Custom input iterator

I have a custom read-only data structure that I need to transverse. I would like to create a custom iterator that need to skip certain values.
A simple but equivalent example would be the following. I have a vector of numbers and I want to loop through all skipping the negative values. Normally I would do something like:
vector<int> v;
for (vector<int>::iterator it = v.begin(); it!=v.end(); ++it) {
if (*it > 0) {
dosomething(*it);
}
}
But I would like to do something like:
vector<int> v;
for (vector<int>::my_iterator it = v.my_begin(); it!=v.my_end(); ++it) {
dosomething(*it);
}
What is the right way to achieve this?
This is easily achieved with a boost::filter_iterator, if your data structure already stores a container under the hood. Here's a simple example:
#include <vector>
#include <iostream>
#include <boost/iterator/filter_iterator.hpp>
class X{
typedef std::vector<int> container;
struct Pred{
bool operator()(int i){
return i % 2 == 0;
}
};
public:
typedef boost::filter_iterator<Pred, container::iterator> iterator;
void add(int val){ nums.push_back(val); }
iterator begin(){ return iterator(nums.begin(), nums.end()); }
iterator end(){ return iterator(nums.end(), nums.end()); }
private:
container nums;
};
int main(){
X x;
for(int i=0; i < 10; ++i)
x.add(i);
for(X::iterator it = x.begin(), ite = x.end(); it != ite; ++it)
std::cout << *it << ' ';
}
Live example at Ideone. Output:
0 2 4 6 8
This isn't a very nice solution, but I'll post it anyway. Any attempt to dereference this iterator wrapper will cause it to check the current value and advance the iterator past any negative values. It will be called recur
template<typename InputIterator>
struct nonnegative_iterator : InputIterator {
template<typename Arg>
nonnegative_iterator(Arg i) : InputIterator(i) {
}
typename InputIterator :: reference operator* () {
typename InputIterator :: reference x = InputIterator :: operator*();
if( x < 0) {
++ (*this); // equivalent to this -> operator++ ()
return **this;
} else
return x;
}
};
which can be used like this:
for ( nonnegative_iterator< vector<int>::iterator > it = v.begin(); it!=v.end(); ++it) {
This has some problems, for example I haven't implemented a const method to allow to dereference to value_type. So use at your own risk!

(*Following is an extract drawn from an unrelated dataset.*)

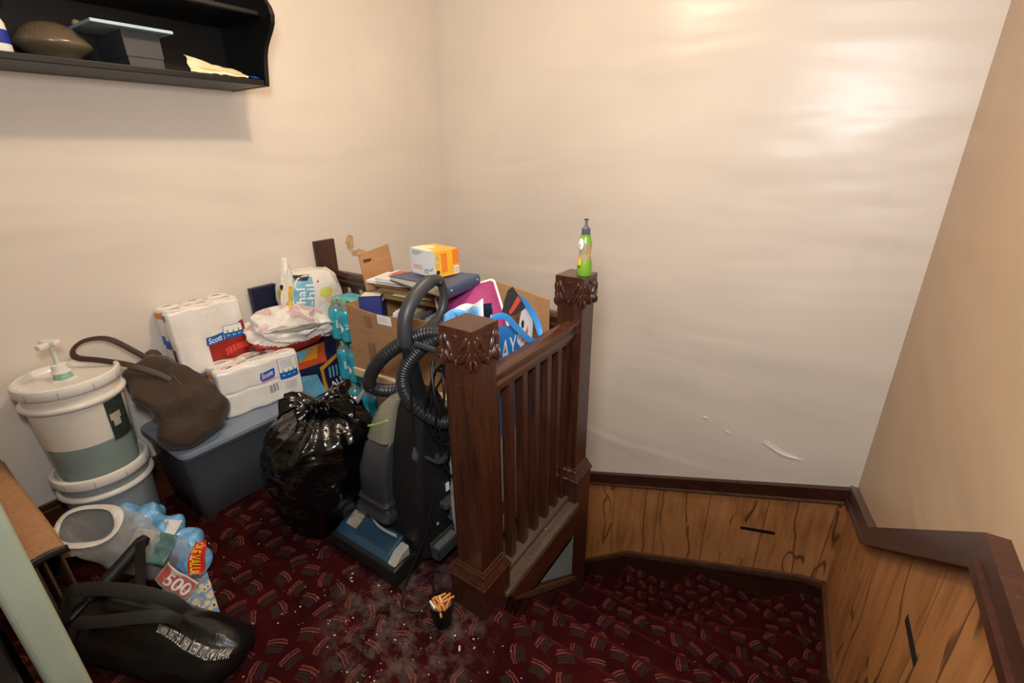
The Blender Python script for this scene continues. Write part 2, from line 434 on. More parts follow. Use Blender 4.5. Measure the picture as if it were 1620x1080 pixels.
def wallstrip(name, top, bot, wall, t, m, bevel=0.003):
    """strip between two polylines given along a wall, thickness t into the room"""
    b = MB(); n = len(top)
    for i in range(n - 1):
        poly = [top[i], top[i + 1], bot[i + 1], bot[i]]
        if wall == 'back': b.prism(poly, 'y', YB - t, YB + 0.01)
        else: b.prism(poly, 'x', XR - t, XR + 0.01)
    return struct(b.build(name, m, bevel=bevel if n == 2 else 0))
def dz(pl, d): return [(a, z + d) for a, z in pl]
rb = [(XL, -1.145), (XR, -0.171)]
wallstrip('trim_back_panelling', dz(rb, -0.02), [(XL, -2.9), (XR, -2.9)], 'back', 0.012, PANEL)
wallstrip('trim_back_chair_rail', rb, dz(rb, -0.088), 'back', 0.032, BROWNTRIM)
wallstrip('trim_back_chair_rail_bead', dz(rb, -0.080), dz(rb, -0.098), 'back', 0.040, MOULD)
sk = [(XL, -2.60), (-1.185, -1.551), (-0.868, -1.293), (0.229, -0.872), (XR, -0.862)]
wallstrip('trim_back_skirt', dz(sk, -0.03), [(a, -2.9) for a, z in sk], 'back', 0.022, WOODX)
wallstrip('trim_back_skirt_cap', sk, dz(sk, -0.026), 'back', 0.036, MOULD)
wallstrip('trim_back_skirt_bead', dz(sk, -0.032), dz(sk, -0.046), 'back', 0.029, MOULD)
rt = [(YB, -0.171), (2.00, 0.155), (1.028, 0.902), (YF, 0.902)]; rl = [(YB, -0.262), (2.00, 0.078), (1.003, 0.846), (YF, 0.846)]
wallstrip('trim_right_panelling', dz(rt, -0.02), [(a, -2.9) for a, z in rt], 'right', 0.012, PANEL)
wallstrip('trim_right_chair_rail', rt, rl, 'right', 0.034, BROWNTRIM)
wallstrip('trim_right_chair_rail_bead', dz(rl, 0.012), dz(rl, -0.010), 'right', 0.044, BROWNTRIM)
sr = [(YB, -0.862), (1.80, -0.480), (1.0, 0.13), (YF, 0.13)]
wallstrip('trim_right_skirt', dz(sr, -0.02), [(YB, -2.9), (1.80, -2.9), (1.0, -2.9), (YF, -0.3)], 'right', 0.020, WOODY)
wallstrip('trim_right_skirt_cap', sr, dz(sr, -0.030), 'right', 0.034, MOULD)
# black slots cut in the panelling
BLACK = mat('black_void', c(8, 7, 7), 0.7)
b = MB(); b.prism([(-0.149, -0.690), (0.039, -0.640), (0.039, -0.662), (-0.149, -0.712)], 'y', YB - 0.0135, YB - 0.003)
struct(b.build('trim_slot_back', BLACK))
b = MB(); b.prism([(1.312, 0.412), (1.146, 0.440), (1.146, 0.414), (1.312, 0.386)], 'x', XR - 0.0135, XR - 0.003)
struct(b.build('trim_slot_right', BLACK))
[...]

Assuming you don't have control over the interface of vector<int>, e.g. because it is actually std::vector<int>, the first thing you want to do is to change the way you get your custom iterators. That is, instead of writing
for (vector<int>::my_iterator it = v.my_begin(); it != v.my_ned(); ++it)
you would use
for (my_iterator it(my_begin(v)), end(my_end(v)); it != end; ++it)
You can achieve the modified interface for a custom container but this is a bigger fish to fry. Creating your input iterator now essentially amounts to creating a suitable wrapper for the underlying iterator. This could look something like this:
template <typename InIt, Pred>
struct my_iterator {
typedef typename std::iterator_traits<InIt>::value_type value_type;
typedef typename std::iterator_traits<InIt>::difference_type difference_type;
typedef typename std::iterator_traits<InIt>::reference reference;
typedef typename std::iterator_traits<InIt>::pointer pointer;
my_iterator(InIt it, InIt end, Pred pred): it_(it), end_(end), pred_(pred) {}
bool operator== (my_iterator const& other) const { reutrn this->it_ == other.it_; }
bool operator!= (my_iterator const& other) const { return !(*this == other); }
reference operator*() { return *this->it_; }
pointer operator->() { return this->it_; }
my_iterator& operator++() {
this->it_ = std::find_if(this->it_, this->end_, this->pred_);
return *this;
}
my_iterator operator++(int)
{ my_iterator rc(*this); this->operator++(); return rc; }
private:
InIt it_, end_;
Pred pred_;
The my_begin() and my_end() functions would then create a suitable object of this type. One approach to avoid having to write this is to have a look a Boost's iterator adaptors: there should be something suitable over there.